To be done: Can you set down, exactly as they appear below, the lines from the opening of the material through the one bearing "RNG = np.random.default_rng(11)", minus the pictures?
◆ ◆ ◆
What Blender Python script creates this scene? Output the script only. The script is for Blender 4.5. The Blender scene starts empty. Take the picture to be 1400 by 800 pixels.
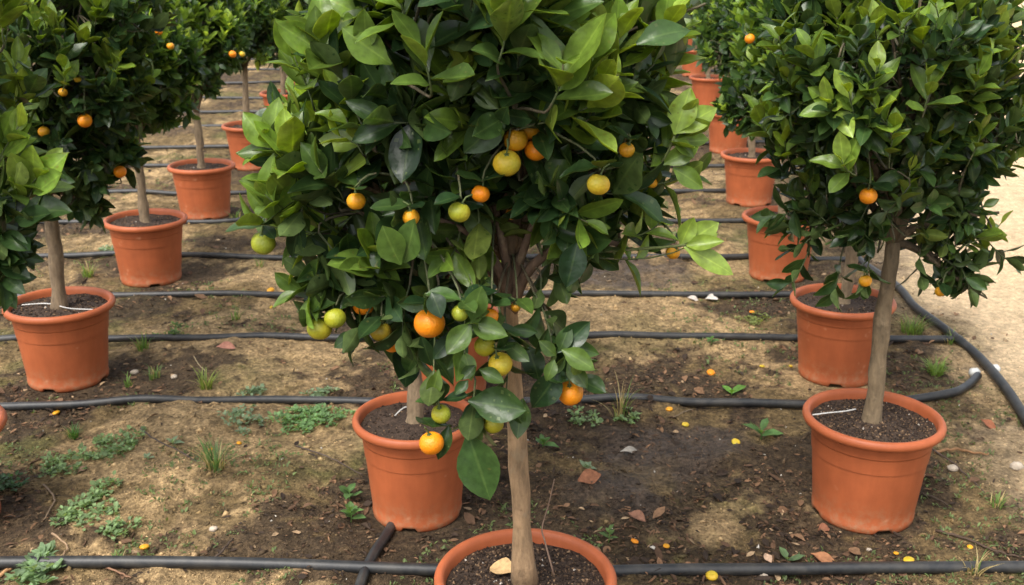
import bpy, math, random
import numpy as np
from mathutils import Vector
rad = math.radians
S = bpy.context.scene
C = S.collection
random.seed(7)
RNG = np.random.default_rng(11)

# ------------------------------------------------------------------ camera frame
CAM_H, PITCH, FPX = 1.65, rad(18.4), 1500.0
CP, SP = math.cos(PITCH), math.sin(PITCH)
def ray(x, y):
    a, b = (x-700)/FPX, -(y-400)/FPX
    return np.array((a, CP + b*SP, -SP + b*CP))
def G(x, y, z=0.0):                       # point of the level z seen at photo position x, y
    d = ray(x, y); t = (z-CAM_H)/d[2]
    return np.array((d[0]*t, d[1]*t, z))
def P(x, y, Y):                           # point at distance Y seen at photo position x, y
    d = ray(x, y); t = Y/d[1]
    return np.array((d[0]*t, Y, CAM_H + d[2]*t))

# ------------------------------------------------------------------ noise
def _h(i, j, s):
    v = np.sin(i*127.1 + j*311.7 + s*74.7)*43758.5453
    return v - np.floor(v)
def vnoise(x, y, s=0):
    x = np.asarray(x, float); y = np.asarray(y, float)
    i, j = np.floor(x), np.floor(y); u, v = x-i, y-j
    u = u*u*(3-2*u); v = v*v*(3-2*v)
    a, b, c, d = _h(i, j, s), _h(i+1, j, s), _h(i, j+1, s), _h(i+1, j+1, s)
    return (a*(1-u)+b*u)*(1-v) + (c*(1-u)+d*u)*v
def fbm(x, y, s=0, o=4):
    r, a, t = 0, .5, 0
    for k in range(o):
        r = r + a*vnoise(x*2**k + 13.7*k, y*2**k - 7.1*k, s+k); t += a; a *= .5
    return r/t
def sst(a, b, x):
    t = np.clip((x-a)/(b-a), 0, 1); return t*t*(3-2*t)

# ------------------------------------------------------------------ mesh builder
class MB:
    def __init__(s): s.V=[]; s.L=[]; s.T=[]; s.col=[]; s.uv=[]; s.n=0
    def add(s, v, faces, col=(1,1,1), uv=None):
        v = np.asarray(v, float).reshape(-1,3); m = len(v)
        if isinstance(faces, np.ndarray):
            s.L.append((faces+s.n).ravel()); s.T.append(np.full(len(faces), faces.shape[1]))
        else:
            s.L.append(np.array([i+s.n for f in faces for i in f], int)); s.T.append(np.array([len(f) for f in faces], int))
        c = np.asarray(col, float)
        s.col.append(np.broadcast_to(c, (m,3)) if c.ndim == 1 else c)
        s.uv.append(np.zeros((m,3)) if uv is None else uv)
        s.V.append(v); s.n += m
    def mesh(s, name, mat, smooth=True):
        V = np.concatenate(s.V); L = np.concatenate(s.L).astype(np.int32); T = np.concatenate(s.T).astype(np.int32)
        me = bpy.data.meshes.new(name)
        me.vertices.add(len(V)); me.vertices.foreach_set('co', V.astype(np.float32).ravel())
        me.loops.add(len(L)); me.loops.foreach_set('vertex_index', L)
        me.polygons.add(len(T)); me.polygons.foreach_set('loop_start', np.concatenate(([0], np.cumsum(T)[:-1])).astype(np.int32))
        me.update(calc_edges=True)
        me.polygons.foreach_set('use_smooth', np.full(len(T), smooth))
        a = me.attributes.new('tint', 'FLOAT_COLOR', 'POINT')
        a.data.foreach_set('color', np.concatenate((np.concatenate(s.col), np.ones((len(V),1))), 1).astype(np.float32).ravel())
        a = me.attributes.new('luv', 'FLOAT_VECTOR', 'POINT')
        a.data.foreach_set('vector', np.concatenate(s.uv).astype(np.float32).ravel())
        if mat: me.materials.append(mat)
        me.validate(); me.update()
        return me
def obj(name, data, parent=None):
    o = bpy.data.objects.new(name, data); C.objects.link(o)
    if parent: o.parent = parent
    return o
def tag(o, label=None, cat=None, group=None, kind=None):
    if label: o['label'] = label
    if cat: o['category'] = cat
    if group: o['group'] = group
    if kind: o['kind'] = kind
    return o
def copy_tree(o, parent=None):
    c = o.copy(); C.objects.link(c); c.parent = parent
    for ch in list(o.children): copy_tree(ch, c)
    return c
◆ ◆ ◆
Task response:
What Blender Python script creates this scene? Output the script only. The script is for Blender 4.5. The Blender scene starts empty. Take the picture to be 1400 by 800 pixels.
import bpy, math, random
import numpy as np
from mathutils import Vector
rad = math.radians
S = bpy.context.scene
C = S.collection
random.seed(7)
RNG = np.random.default_rng(11)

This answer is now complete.